Codex, écriture picturale de Jean-Pierre Petit

De quoi le roman pictural chez ce peintre est-il le nom, dans cette œuvre qui s’affirme
comme scripturaire, toujours ?
Sans titre il s’énonce et se développe comme une vis sans fin, au fil des œuvres
successives qui annoncent les prochaines, sans désemparer.
La présence d’une grammaire secrète et d’une syntaxe étrange s’affirme
comme un voyage au long cours, dont le seul but serait seulement le voyage.
D’abord la peinture et encore, mais contre toute attente le narratif pictural devient récit.
Une histoire nous est contée, flux de signes précipités, lignes et couleurs
dans l’organisation spatiale du subjectile.
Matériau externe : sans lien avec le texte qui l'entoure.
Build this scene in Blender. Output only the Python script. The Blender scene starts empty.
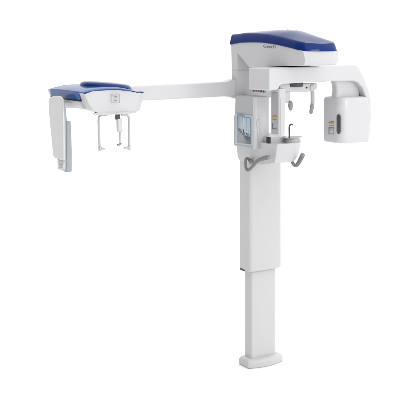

Disons qu’il s’agit d’une fable qui n’aurait ni commencement ni fin, dont on ignorait
le propos et le dessein. Chaque tableau est juste un nouvel indice ou le début
d’un nouveau chapitre.
Chaque œuvre pourrait apparaître comme un récitatif à la gloire de la vie, flux textuel
ininterrompu sur la toile. Cette écriture figurative et abstraite à la fois, hiéroglyphique
du sensible en partage, nous donne à voir dans le temps long de la production des
formes heureuses un dévoilement de l’œuvre dont l’éclosion reste cachée.
La narration du texte pictural comme un labyrinthe nous entraîne dans une aventure
inédite entre l’image et l’écrit.

C’est le roman de la vie mis en oeuvre dans l’intuition du réel poétiquement posé
par une mise en forme en mouvement perpétuel. Ce mouvement perpétuel énonciatif
empreint de musicalité d’un gai savoir secret est à la fois familier et mystérieux.
Mises bout à bout toutes ces pages picturales, le moment venu, constitueront
le grand livre du peintre, celui de sa propre existence.
Alors apparaîtra un conte fantastique quand la peinture dans sa totalité recouvrira
comme un palimpseste le territoire de l’inconscient ouvert sur le monde,
livre d’images écrites aux pinceaux.